▶ **AIM**: Begin at the top of the records below and return each line exactly through the line with "R = math.radians". Skip pictures.

[Stored records]
[start]

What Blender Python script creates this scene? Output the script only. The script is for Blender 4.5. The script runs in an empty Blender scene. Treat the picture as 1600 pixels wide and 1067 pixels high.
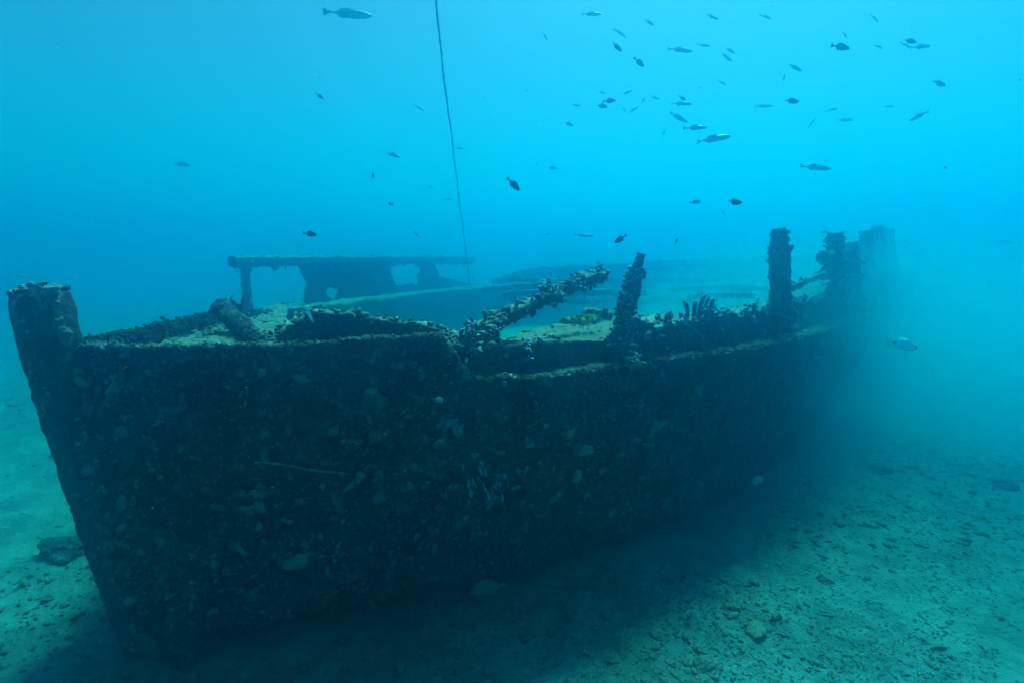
import bpy, math, random
import numpy as np
from mathutils import Vector, Matrix
S = bpy.context.scene
C = S.collection
R = math.radians

# ------------------------------------------------------------------ camera
CAM_Z, PITCH, FOC = 2.2, R(8.5), 889.0            # focal length in pixels of a 1600 wide picture
cam = bpy.data.cameras.new('camera')
cam_o = bpy.data.objects.new('camera', cam); C.objects.link(cam_o)
cam_o.location = (0, 0, CAM_Z); cam_o.rotation_euler = (R(90) - PITCH, 0, 0)
cam.sensor_width = 36; cam.lens = 36 * FOC / 1600; cam.clip_start = .05; cam.clip_end = 600
S.camera = cam_o

# ------------------------------------------------------------------ sky, sun, exposure
SUN_EL, SUN_AZ = 58.0, 23.0                       # azimuth to the right of the view direction
w = bpy.data.worlds.new('World'); S.world = w; w.use_nodes = True
nt = w.node_tree
sky = nt.nodes.new('ShaderNodeTexSky'); sky.sky_type = 'NISHITA'; sky.sun_disc = False
sky.sun_elevation = R(SUN_EL); sky.sun_rotation = R(SUN_AZ)
nt.links.new(sky.outputs[0], nt.nodes['Background'].inputs[0])
nt.nodes['Background'].inputs[1].default_value = .0625
sl = bpy.data.lights.new('sun', 'SUN'); sun = bpy.data.objects.new('sun', sl); C.objects.link(sun)
sl.energy = 5.0; sl.angle = R(18); sl.color = (1, .97, .92)
sun.rotation_euler = (R(90 - SUN_EL), 0, R(180 - SUN_AZ)); sun.location = (6, 12, 20)
S.view_settings.view_transform = 'Standard'; S.view_settings.look = 'None'
S.view_settings.exposure = .88; S.view_settings.gamma = 1
S.cycles.volume_bounces = 6; S.cycles.max_bounces = 10; S.cycles.use_denoising = True

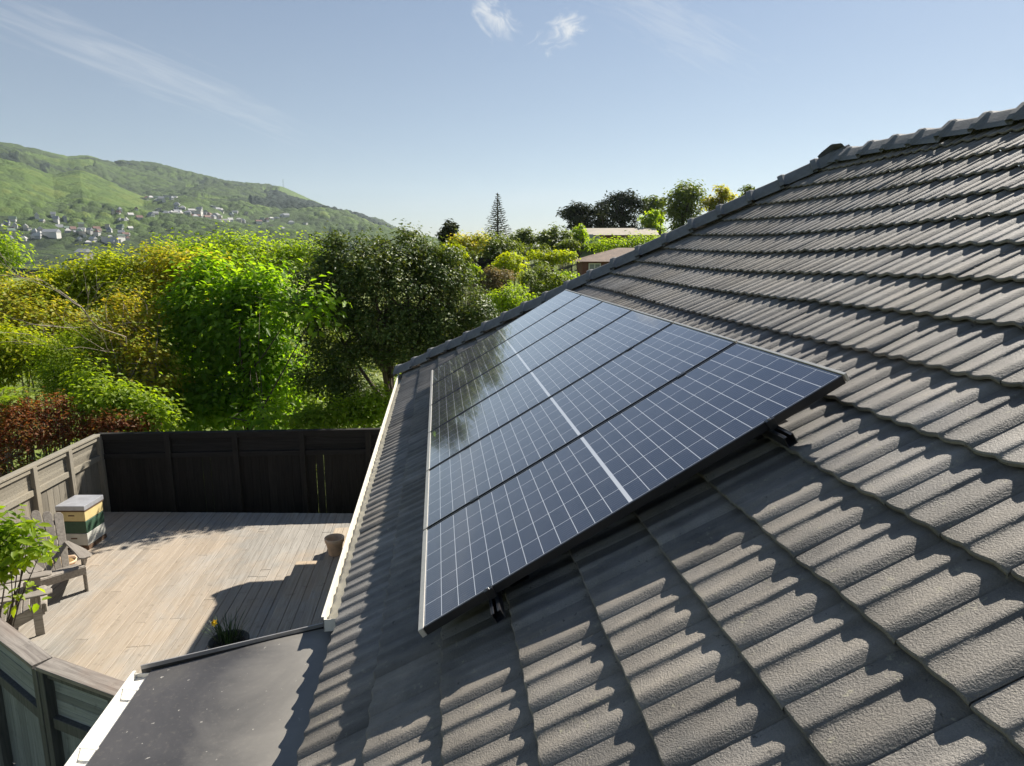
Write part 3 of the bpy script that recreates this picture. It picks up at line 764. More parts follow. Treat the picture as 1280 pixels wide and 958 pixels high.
# --- the two large trees behind the fence
tree('broadleaf_tree', 'large dense dark green tree with small glossy leaves right behind the black fence', 'tree',
     [lobe(490, 385, 13.1, 82, 72), lobe(440, 327, 13.3, 52, 32), lobe(500, 314, 13.5, 48, 24), lobe(550, 347, 13.1, 46, 36), lobe(583, 394, 12.9, 35, 40),
      lobe(405, 372, 13.4, 40, 40), lobe(430, 432, 13.2, 50, 46), lobe(520, 440, 12.7, 52, 36), lobe(560, 428, 12.6, 38, 36), lobe(470, 355, 12.5, 38, 30), lobe(408, 470, 13.5, 44, 40), lobe(450, 492, 13.6, 40, 26)],
     60000, .088, .048, LM['dark'], -4.6, 21, clump=.12, per=90, droop=.0, tr=.14, shell=.50, upn=.8, twigs=60)
tree('broadleaf_tree', 'bright green tree with large drooping leaves left of the dense dark tree', 'tree',
     [lobe(268, 388, 15.2, 54, 38), lobe(326, 368, 15.0, 44, 28), lobe(368, 386, 12.6, 40, 12), lobe(398, 384, 11.7, 24, 10), lobe(240, 440, 14.9, 48, 40), lobe(312, 425, 14.6, 50, 36),
      lobe(285, 490, 14.4, 56, 30), lobe(345, 468, 14.2, 34, 26), lobe(225, 500, 14.5, 36, 28), lobe(345, 515, 13.6, 34, 18), lobe(255, 345, 15.4, 30, 18), lobe(270, 522, 13.8, 50, 16), lobe(330, 530, 11.0, 10, 9)],
     15500, .20, .105, LM['bright'], -4.3, 22, clump=.21, per=30, droop=.55, tr=.055, shell=.55, twigs=50)
# --- the mass of shrubs and small trees on the left
tree('broadleaf_tree', 'tall yellow green tree behind the bright green tree, below the far hill', 'tree',
     [lobe(218, 324, 21, 30, 22), lobe(268, 314, 21.5, 42, 17), lobe(330, 318, 21, 46, 17), lobe(385, 322, 21, 36, 17), lobe(300, 336, 20, 60, 22), lobe(235, 345, 20, 40, 26)],
     11000, .15, .08, LM['lime'], -5.2, 23, clump=.22, per=44, tr=.14, shell=.6, twigs=60)
tree('broadleaf_tree', 'olive gold tree with thin foliage left of the tall yellow green tree', 'tree',
     [lobe(205, 345, 19, 34, 38), lobe(245, 350, 18.6, 36, 36), lobe(185, 385, 18, 36, 34), lobe(240, 390, 18, 40, 30)],
     10500, .14, .075, LM['olive'], -5, 24, clump=.18, per=36, tr=.10, bark='pale_bark', shell=.5, twigs=70)
tree('shrub', 'golden yellow rounded shrub below the white houses of the valley', 'shrub',
     [lobe(130, 345, 18.5, 42, 22), lobe(90, 362, 18, 42, 22), lobe(150, 370, 18, 36, 24), lobe(60, 378, 17.6, 30, 20)],
     14000, .12, .07, LM['yellow'], -5, 25, clump=.17, per=44, trunk=False, tr=.08, shell=.6, twigs=40)
tree('shrub', 'brownish olive shrub at the left edge with bare grey twigs', 'shrub',
     [lobe(20, 378, 17, 38, 32), lobe(50, 410, 16.5, 48, 34), lobe(-10, 420, 16, 40, 34), lobe(95, 415, 16.5, 40, 28)],
     11500, .12, .07, LM['olive'], -4.9, 26, clump=.16, per=30, trunk=False, tr=.09, bark='pale_bark', shell=.4, twigs=150)
tree('shrub', 'yellow green shrub at the left edge above the fern', 'shrub',
     [lobe(15, 440, 14.5, 40, 26), lobe(60, 450, 14.3, 34, 20), lobe(-15, 465, 14, 30, 26)],
     9000, .11, .062, LM['yellow'], -4.6, 27, clump=.14, per=40, trunk=False, tr=.07, shell=.5, twigs=40)
tree('conifer_shrub', 'feathery bright green conifer shrub between the gold shrub and the red leaved one', 'shrub',
     [lobe(105, 435, 13.6, 38, 18), lobe(75, 455, 13.3, 30, 26), lobe(120, 470, 13.2, 40, 22), lobe(88, 480, 13, 28, 24)],
     9000, .10, .022, LM['lime'], -4.5, 28, clump=.15, per=60, trunk=False, tr=.07, shell=.6, droop=.1)
tree('shrub', 'coppery leaved thicket of pale bare branches left of the bright green tree', 'shrub',
     [lobe(165, 400, 14.5, 40, 34), lobe(160, 450, 13.8, 40, 44), lobe(195, 470, 13.4, 30, 46), lobe(150, 500, 13, 36, 30)],
     7500, .11, .062, LM['copper'], -4.5, 29, clump=.13, per=22, trunk=False, tr=.11, bark='pale_bark', shell=.3, twigs=190)
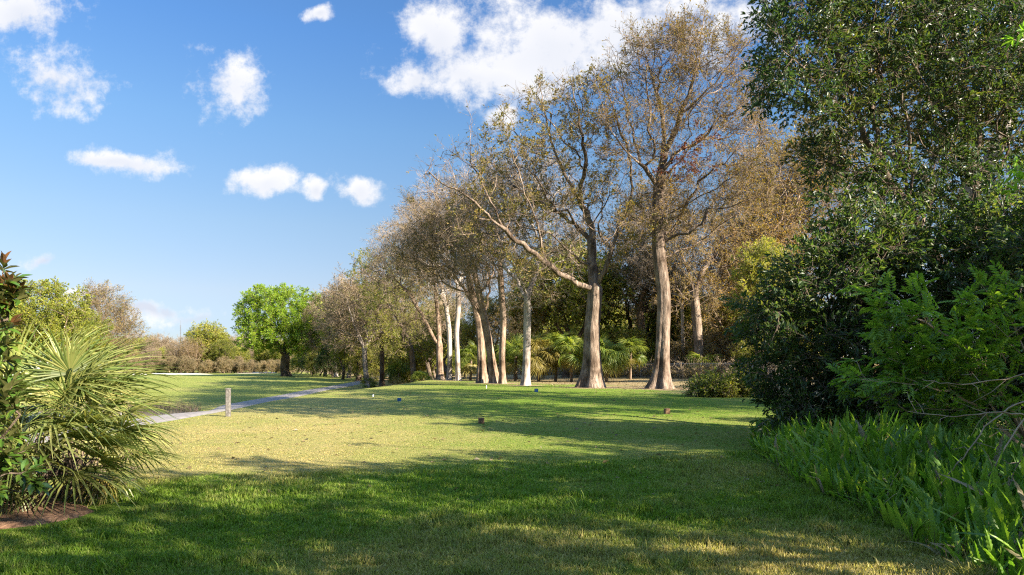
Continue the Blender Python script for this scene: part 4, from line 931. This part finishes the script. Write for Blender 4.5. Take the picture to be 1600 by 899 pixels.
def shrub(name, label, x, y, meshes, rotz=0, s=1.0, cat='shrub', group=None):
    t = thing(name, label, cat, group, at_ground(x, y, -.02), rotz, s); link('stem', meshes[0], t); link('foliage', meshes[1], t); return t
# dense dark shrub: crown from px 1180..1450, 290..690 at depth 15
d = 14.2
S = lambda a, b, dy=0: tuple(px(a, b, d+dy)-np.array([6.9, d, 0]))
E = [(S(1290, 450), (.95, 1.1, 1.0)), (S(1255, 550), (1.0, 1.1, 1.0)), (S(1350, 390), (.9, 1.0, .8)), (S(1340, 520, .5), (1.3, 1.2, 1.5)), (S(1300, 640, -.3), (1.3, 1.0, .7)), (S(1210, 500), (.5, .8, .6)), (S(1420, 450, 1), (1.2, 1.2, 1.6)), (S(1420, 620), (1.3, 1, 1.0))]
shrub('evergreen_shrub', 'dense dark evergreen shrub reaching down to the ferns', 6.9, 14.2, shrub_mesh(61, E, 760, M['dark_leaf'], T_NEAR, .12, 2, nst=8))
E = [((0, 0, 2.2), (1.5, 1.5, 1.6)), ((.8, 0, 3.6), (1.4, 1.4, 1.4)), ((-.8, .3, 3.2), (1.2, 1.2, 1.4)), ((0, 0, 4.8), (1.2, 1.2, 1.0)), ((0, -.5, 1.0), (1.5, 1.2, .8))]
SH2 = shrub_mesh(62, E, 620, M['dark_leaf'], T_NEAR, .12, 2, nst=6)
shrub('evergreen_shrub', 'dark evergreen thicket behind the light green shrub', 10.4, 13.6, SH2, .5, .95)
shrub('evergreen_shrub', 'dark evergreen thicket at the right edge behind the bare stems', 10.2, 11.6, SH2, 2.5, .85)
shrub('evergreen_shrub', 'dark evergreen thicket low under the overhanging tree', 13.4, 16.6, SH2, 4.1, .7)
# pale trunk at the right edge
def pale_trunk():
    r = rng_(64); t = thing('oak_tree', 'thick pale sunlit trunk seen through the leaves at the right edge', 'tree', None, at_ground(15.9, 22, -.05)); sk = Skel()
    sk.limb([(0, 0, 0), (.05, 0, 2.5), (-.2, 0, 5), (-1.0, .3, 7.2)], 5, .4, .03, r, close=.25); sk.limb([(-.2, 0, 5), (-2.2, 0, 7.4), (-4.5, .5, 9.2)], 0, .4, .04, r); sk.limb([(-1, .3, 7.2), (.5, .5, 9.5), (1.5, 1, 12)], 0, .4, .04, r)
    sk.grow(ellipsoid_pts(r, [(np.array([-3, 0, 10.]), np.array([3.5, 3, 2.])), (np.array([1, 0, 12.]), np.array([4, 4, 3.])), (np.array([4, 0, 9.]), np.array([3, 3, 3.]))], 420, .3), .3, .5, .06, r); sk.radii(.5, .010)
    a, b = MB(), MB(); sk.wood(a, 0, flare(.8, .6, 5, 2, .08), 18); a.build('trunk', M['bark_pale'], t); sk.sprays(b, r, T_OAKTUFT, 2, .024); b.build('crown', [M['oak_leaf'], M['twig']], t)
pale_trunk()

# light green shrub with pinnate leaves on arching stems
def elder():
    r = rng_(71); t = thing('elder_shrub', 'light green shrub with feathery leaves on arching stems', 'shrub', None, at_ground(6.6, 8.6, -.02)); sk = Skel()
    sk.limb([(0, 0, 0), (.05, 0, .5)], .1, .2, .01, r); d = 8.4; S = lambda a, b, dy=0: px(a, b, d+dy)-np.array([6.6, 8.6, 0])
    for tp in [(1335, 445), (1345, 590), (1400, 480), (1450, 540), (1530, 440), (1560, 520), (1480, 600), (1385, 560), (1590, 470), (1420, 640)]:
        e = S(*tp, r.uniform(-.5, .4)); mid = np.array([.0, 0, .5])*.4+e*.6+np.array([.25, 0, .28]); sk.limb([(.05, 0, .5), mid, e], .3, .2, .02, r)
    E = [(S(1400, 480), (.5, .4, .35)), (S(1370, 590), (.5, .4, .3)), (S(1480, 560), (.8, .5, .45)), (S(1560, 500), (.5, .5, .5)), (S(1540, 620), (.6, .5, .3)), (S(1440, 530), (.6, .5, .5))]
    sk.grow(ellipsoid_pts(r, E, 150, .2), .5, .15, .02, r, -.2); sk.radii(.05, .004)
    a = MB(); sk.wood(a, 0, None, 7); a.build('stem', M['twig_grey'], t)
    # pinnate leaf: rachis with paired leaflets
    m = MB(); k = 5; y = np.repeat(np.linspace(.2, .85, k), 2); sd = np.tile([1, -1], k)
    dl = np.stack([sd*.9, .5+0*y, -.15+0*y], 1); scatter(m, LEAF8*np.array([.36, 1, 1]), LEAF8F, np.stack([0*y, y, -.25*y*y], 1), frames(dl, np.zeros(len(y))), np.full(len(y), .40))
    scatter(m, LEAF8*np.array([.36, 1, 1]), LEAF8F, np.array([[0, .9, -.2]]), frames(np.array([[0, 1, -.3]]), np.zeros(1)), [.42]); LV, LF = np.concatenate(m.V), np.concatenate([f[0] for f in m.F])
    b = MB(); sel = np.where(sk.r < .009)[0]; i = np.repeat(sel, 3); n = len(i); dd = unit(sk.P[i]-sk.P[np.array(sk.par)[i]])*.5+r.normal(0, .6, (n, 3))+np.array([-.2, -.1, .1])
    scatter(b, LV, LF, sk.P[i], frames(dd, r.normal(0, .35, n)), r.uniform(.14, .26, n), 0); b.build('foliage', M['bright_leaf'], t)
elder()
def spray_right():                                       # sprig hanging in at the right edge, upper
    r = rng_(72); t = thing('elder_shrub', 'light green sprigs hanging in from the right edge, high up', 'shrub', None, at_ground(7.6, 8.8, -.02)); sk = Skel(); d = 8.6
    S = lambda a, b, dy=0: px(a, b, d+dy)-np.array([7.6, 8.8, 0])
    sk.limb([(0, 0, 0), (.1, 0, 1.5), S(1690, 380), S(1660, 200), S(1640, 60)], .4, .3, .02, r)
    E = [(S(1625, 280), (.3, .4, .55)), (S(1620, 60), (.25, .3, .3)), (S(1640, 420), (.3, .3, .3))]
    sk.grow(ellipsoid_pts(r, E, 60, .2), .4, .2, .02, r); sk.radii(.06, .004); a = MB(); sk.wood(a, 0, None, 7); a.build('stem', M['twig_grey'], t)
    b = MB(); sel = np.where(sk.r < .009)[0]; i = np.repeat(sel, 6); n = len(i); dd = r.normal(0, .6, (n, 3))+np.array([-.4, 0, -.1])
    scatter(b, LEAF8*np.array([.34, 1, 1]), LEAF8F, sk.P[i], frames(dd, r.normal(0, .5, n)), r.uniform(.09, .15, n), 0); b.build('foliage', M['bright_leaf'], t)
spray_right()

# fern bed
def ferns():
    r = rng_(81); np_ = 27; y = np.linspace(.02, .99, np_); hw = .082*np.sin(np.clip(y*1.05, 0, 1)*np.pi)**.45*(1-.55*y)+.004
    V = [(0, q, 0) for q in y]; F = []
    for sd in (1, -1):                                   # leaflets overlap into a toothed strap with one midrib
        b = len(V); V += [(sd*hw[k]*(1.0 if k % 2 else .66), y[k]+(.012 if k % 2 else 0), -.012) for k in range(np_)]
        F += [(k, b+k, b+k+1, k+1) for k in range(np_-1)]
    V, F = np.array(V), np.array(F)
    def bend(V, c): W = V.copy(); W[:, 2] = W[:, 2]-c*V[:, 1]**2.2*.6; W[:, 1] = V[:, 1]*(1-.22*c*V[:, 1]); return W
    n = 5200; yy = r.uniform(4.6, 17, n); xl = np.interp(yy, [4.6, 5.4, 7.5, 9.5, 12, 14, 15.5, 17], [3.4, 3.65, 3.9, 4.1, 4.5, 5.0, 5.6, 6.3]); xx = xl+(r.random(n)**1.4)*4.2+.25*(fbm(yy*1.3, yy*0, 3)-.5)
    k = (xx < yy*.82+.6); xx, yy, xl = xx[k], yy[k], xl[k]; n = len(xx); cl = fbm(xx*1.2, yy*1.2, 7, 3)
    hgt = (.40+.36*sm(0, .8, xx-xl)+.4*(cl-.5))*r.uniform(.65, 1.25, n)
    d = np.stack([r.normal(-.15, .30, n), r.normal(-.08, .30, n), 1+0*xx], 1); P = np.stack([xx, yy, H(xx, yy)-.02], 1); Mx = frames(d, r.random(n)*6.28); w = r.integers(0, 4, n); mb = MB()
    dead = r.random(n) < .06
    for q in range(4):
        for dd in (0, 1): k2 = (w == q) & (dead == bool(dd)); scatter(mb, bend(V, .1+.28*q+.5*dd), F, P[k2], Mx[k2], hgt[k2], 2 if dd else 0)
    mb.add(*prism(P, P+unit(d)*hgt[:, None]*.5, .004, .002), 1)
    tag(mb.build('fern_bed', [M['fern'], M['twig'], M['brush']]), 'bed of upright sword ferns along the right edge of the lawn', 'ferns', kind='stuff')
ferns()
def bare_stems():
    r = rng_(91); d = 6.6; x0, y0 = 5.4, 6.8; t = thing('bare_shrub', 'leafless shrub with long arching tan stems over the ferns', 'shrub', None, at_ground(x0, y0, -.02))
    S = lambda a, b, dy=0: px(a, b, d+dy)-np.array([x0, y0, 0]); m = MB()
    for pts in [[(1660, 640), (1600, 620), (1540, 660), (1500, 720), (1470, 752)], [(1650, 600), (1590, 660), (1560, 720), (1530, 760), (1490, 770)], [(1660, 700), (1610, 690), (1580, 740), (1570, 800)], [(1640, 760), (1590, 800), (1540, 800), (1520, 790)], [(1660, 560), (1580, 590), (1500, 600), (1440, 590)], [(1650, 820), (1600, 830), (1560, 815)], [(1640, 650), (1560, 640), (1490, 650), (1420, 640)]]:
        P = np.array([(.0, 0, 0)]+[S(a, b, r.uniform(-.2, .2)) for a, b in pts]); u = np.linspace(0, len(P)-1, 24); c = np.stack([np.interp(u, np.arange(len(P)), P[:, q]) for q in range(3)], 1)
        for _ in range(3): c[1:-1] = .25*c[:-2]+.5*c[1:-1]+.25*c[2:]
        tube(m, c+r.normal(0, .006, c.shape), np.linspace(.012, .003, 24), 5)
        for q in range(5):
            i = r.integers(8, 23); e = c[i]+r.normal(0, .16, 3)+[-.1, 0, -.02]; tube(m, [c[i], (c[i]+e)/2+r.normal(0, .02, 3), e], [.004, .003, .0015], 4)
    m.build('stem', M['twig_grey'], t)
bare_stems()
# low bush in front of the fence
E = [((0, 0, .35), (1.1, .7, .35)), ((.9, .1, .4), (.8, .7, .4)), ((-.8, 0, .25), (.7, .6, .25))]
shrub('low_bush', 'low yellow green bush with brown stems in front of the dark shrub', 9.5, 31.0, shrub_mesh(65, E, 220, M['yellow_leaf'], [spray(r0, .5, 6, 26, .09, .05, .006) for _ in range(3)], .05, 3, nst=3, trunk=M['twig']), 0, 1.0, 'bush')

def fallen_leaves():
    r = rng_(95); n = 5200; t = r.uniform(-4, 70, n); s = r.normal(1.5, 4.5, n); x = 8.4+s*.928-t*.371; y = 39+s*.371+t*.928
    n3 = 700; x = np.concatenate([x, r.uniform(-8, 8, n3)]); y = np.concatenate([y, r.uniform(7, 34, n3)]); n = len(x)
    m = MB(); P = np.stack([x, y, H(x, y)+.012], 1); d = np.stack([r.normal(0, 1, n), r.normal(0, 1, n), r.normal(0, .25, n)], 1)
    scatter(m, LEAF4*np.array([.6, 1, 2.]), LEAF4F, P, frames(d, r.normal(0, .5, n)), r.uniform(.05, .13, n))
    tag(m.build('fallen_leaves', M['brown_leaf']), 'dry brown leaves scattered on the grass under the trees', 'leaves', kind='stuff')
fallen_leaves()

# ------------------------------------------------------------------ trees beside the camera, outside the frame, whose shade lies on the lawn
for (x, y, s, lab) in [(8.3, -1.6, .92, 'open crowned evergreen just behind the viewpoint on the right'), (9.0, 1.5, .98, 'open crowned evergreen nearest the viewpoint, outside the right edge'), (11.9, 4.2, .86, 'open crowned evergreen second from the viewpoint, outside the right edge'), (15.0, 6.9, .88, 'open crowned evergreen third from the viewpoint, outside the right edge'),
                       (18.2, 9.3, .80, 'open crowned evergreen farthest along the row outside the right edge'), (13.4, 3.2, .95, 'open crowned evergreen behind the row outside the right edge')]:
    plant('shade', x, y, s, lab, group='evergreens shading the lawn')
for (k, x, y, s) in [('bare2', 24, 16.5, .75), ('bare', 31, 21, .8), ('bare2', 36, 26, .9)]:
    plant(k, x, y, s, 'thin crowned tree standing to the right of the tee', group='thin crowned trees right of the tee')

[end]

▶ **SOLUTION TO THE EXERCISE**:
What Blender Python script creates this scene? Output the script only. The script is for Blender 4.5. The script runs in an empty Blender scene. Treat the picture as 1600 pixels wide and 1067 pixels high.
import bpy, math, random
import numpy as np
from mathutils import Vector, Matrix
S = bpy.context.scene
C = S.collection
R = math.radians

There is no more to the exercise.